There are two distinct roots if the discriminant is positive. If the discriminant is zero, then there is exactly one real root and if the discriminant is negative, then there are no real roots.
If $a > 0$ , then the parabola has a minimum point and opens upward. If $a < 0$ then the parabola has a maximum point and opens downward.
The above explanation proves that the reason given in the question is correct, that is:
The expression ${b^2} - 4ac$ represents the discriminant of a quadratic function. If $a > 0$ the graph will be an upward parabola and it will cut the $x$- axis at two distinct points indicating real and distinct roots. For real and distinct roots, the value of the discriminant is greater than zero.

Therefore, option A, that is,” Both Assertion and Reason are correct and Reason is the correct explanation for assertion” is the correct option.

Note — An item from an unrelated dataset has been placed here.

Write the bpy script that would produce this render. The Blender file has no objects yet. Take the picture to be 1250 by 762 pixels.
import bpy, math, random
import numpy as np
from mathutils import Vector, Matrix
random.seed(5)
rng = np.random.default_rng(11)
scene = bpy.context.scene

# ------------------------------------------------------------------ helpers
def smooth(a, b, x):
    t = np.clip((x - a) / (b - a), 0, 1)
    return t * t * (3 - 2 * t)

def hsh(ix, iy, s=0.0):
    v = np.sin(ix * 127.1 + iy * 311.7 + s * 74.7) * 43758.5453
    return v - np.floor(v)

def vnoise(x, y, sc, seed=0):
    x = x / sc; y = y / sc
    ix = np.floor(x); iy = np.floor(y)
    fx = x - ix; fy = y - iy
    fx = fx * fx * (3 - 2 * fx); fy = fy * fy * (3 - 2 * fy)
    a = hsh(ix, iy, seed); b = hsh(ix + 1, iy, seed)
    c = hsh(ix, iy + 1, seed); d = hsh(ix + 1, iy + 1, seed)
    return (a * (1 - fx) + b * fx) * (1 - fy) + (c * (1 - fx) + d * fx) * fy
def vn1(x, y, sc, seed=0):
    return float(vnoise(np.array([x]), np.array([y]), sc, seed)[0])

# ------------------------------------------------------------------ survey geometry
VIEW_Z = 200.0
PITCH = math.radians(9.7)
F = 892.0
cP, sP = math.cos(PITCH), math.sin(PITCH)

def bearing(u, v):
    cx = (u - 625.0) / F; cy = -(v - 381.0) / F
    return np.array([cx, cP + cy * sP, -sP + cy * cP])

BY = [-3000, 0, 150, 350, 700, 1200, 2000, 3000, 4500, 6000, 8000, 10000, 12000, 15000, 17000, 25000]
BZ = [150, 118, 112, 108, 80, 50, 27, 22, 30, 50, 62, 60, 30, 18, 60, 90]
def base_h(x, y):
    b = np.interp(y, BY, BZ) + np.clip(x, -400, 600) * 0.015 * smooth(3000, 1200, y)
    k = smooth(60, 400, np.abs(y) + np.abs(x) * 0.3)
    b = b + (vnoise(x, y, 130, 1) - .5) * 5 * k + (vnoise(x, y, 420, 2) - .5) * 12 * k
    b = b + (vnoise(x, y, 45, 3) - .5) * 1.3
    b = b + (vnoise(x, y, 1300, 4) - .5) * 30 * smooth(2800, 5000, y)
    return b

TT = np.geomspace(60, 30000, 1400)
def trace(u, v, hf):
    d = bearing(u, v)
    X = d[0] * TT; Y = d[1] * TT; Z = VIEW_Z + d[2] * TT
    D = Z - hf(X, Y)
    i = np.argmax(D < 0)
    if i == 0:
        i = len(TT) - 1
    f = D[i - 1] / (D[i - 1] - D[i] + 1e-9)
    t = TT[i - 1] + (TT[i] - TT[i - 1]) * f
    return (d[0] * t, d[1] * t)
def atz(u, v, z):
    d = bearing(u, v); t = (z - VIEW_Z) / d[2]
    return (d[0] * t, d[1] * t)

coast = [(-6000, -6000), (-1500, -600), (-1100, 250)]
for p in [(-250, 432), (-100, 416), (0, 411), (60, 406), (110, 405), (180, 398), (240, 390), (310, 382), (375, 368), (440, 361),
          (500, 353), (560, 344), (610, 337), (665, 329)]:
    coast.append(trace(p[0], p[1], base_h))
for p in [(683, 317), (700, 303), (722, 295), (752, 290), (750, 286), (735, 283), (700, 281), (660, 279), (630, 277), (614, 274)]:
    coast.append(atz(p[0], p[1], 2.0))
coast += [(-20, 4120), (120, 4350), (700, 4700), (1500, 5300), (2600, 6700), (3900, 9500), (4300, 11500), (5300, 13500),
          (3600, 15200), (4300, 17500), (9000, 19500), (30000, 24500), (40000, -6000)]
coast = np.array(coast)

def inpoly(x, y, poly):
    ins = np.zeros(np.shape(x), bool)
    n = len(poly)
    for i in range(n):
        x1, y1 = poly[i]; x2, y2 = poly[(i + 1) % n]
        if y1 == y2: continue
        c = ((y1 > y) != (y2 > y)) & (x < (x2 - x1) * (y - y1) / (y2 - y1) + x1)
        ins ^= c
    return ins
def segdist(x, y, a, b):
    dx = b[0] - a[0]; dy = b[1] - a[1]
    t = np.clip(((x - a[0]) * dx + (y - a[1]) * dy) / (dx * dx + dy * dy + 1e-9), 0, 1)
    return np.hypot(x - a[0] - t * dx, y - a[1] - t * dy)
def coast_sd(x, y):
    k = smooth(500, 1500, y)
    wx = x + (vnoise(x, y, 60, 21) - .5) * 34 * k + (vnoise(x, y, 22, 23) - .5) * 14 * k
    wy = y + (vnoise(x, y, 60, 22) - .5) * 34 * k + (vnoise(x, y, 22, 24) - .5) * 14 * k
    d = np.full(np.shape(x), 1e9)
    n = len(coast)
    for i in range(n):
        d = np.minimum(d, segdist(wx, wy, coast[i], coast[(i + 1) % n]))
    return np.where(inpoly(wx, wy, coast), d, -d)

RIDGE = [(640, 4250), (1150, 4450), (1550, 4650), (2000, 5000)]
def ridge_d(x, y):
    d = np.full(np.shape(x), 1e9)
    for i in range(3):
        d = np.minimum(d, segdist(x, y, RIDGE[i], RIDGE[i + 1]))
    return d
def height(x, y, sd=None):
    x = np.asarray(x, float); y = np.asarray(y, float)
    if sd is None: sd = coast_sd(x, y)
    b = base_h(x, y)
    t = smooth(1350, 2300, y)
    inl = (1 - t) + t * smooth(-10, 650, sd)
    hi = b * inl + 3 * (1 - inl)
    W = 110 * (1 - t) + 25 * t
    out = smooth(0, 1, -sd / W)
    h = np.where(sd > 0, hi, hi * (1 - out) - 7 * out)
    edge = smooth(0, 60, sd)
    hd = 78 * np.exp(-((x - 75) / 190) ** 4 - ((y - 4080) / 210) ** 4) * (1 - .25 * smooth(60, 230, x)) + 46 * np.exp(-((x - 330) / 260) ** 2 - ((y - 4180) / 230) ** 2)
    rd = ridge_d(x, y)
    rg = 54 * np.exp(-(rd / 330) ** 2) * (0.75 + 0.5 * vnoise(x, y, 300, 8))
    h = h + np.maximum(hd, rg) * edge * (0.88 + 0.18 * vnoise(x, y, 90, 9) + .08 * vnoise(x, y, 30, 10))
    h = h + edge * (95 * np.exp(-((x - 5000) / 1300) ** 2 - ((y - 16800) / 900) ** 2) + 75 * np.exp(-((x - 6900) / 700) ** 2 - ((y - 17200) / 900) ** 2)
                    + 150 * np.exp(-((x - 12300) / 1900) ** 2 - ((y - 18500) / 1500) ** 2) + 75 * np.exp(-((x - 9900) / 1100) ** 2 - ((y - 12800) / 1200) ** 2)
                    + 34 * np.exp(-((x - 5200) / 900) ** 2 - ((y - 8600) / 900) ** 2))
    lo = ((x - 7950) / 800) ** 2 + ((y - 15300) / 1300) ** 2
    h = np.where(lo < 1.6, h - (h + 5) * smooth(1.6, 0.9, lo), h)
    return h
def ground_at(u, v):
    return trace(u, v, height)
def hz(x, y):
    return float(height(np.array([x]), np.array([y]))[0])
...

Note: The solutions of the quadratic equation $a{x^2} + bx + c = 0$ gives the roots of the function $f(x) = a{x^2} + bx + c$ since they are the values of the variable $x$ for which the function $f(x) = 0$ . While representing the equation on the graph if the discriminant is positive, the graph will touch the $x$- axis at two points; if zero, the graph touches at one point; and if negative, the graph does not touch the $x$- axis.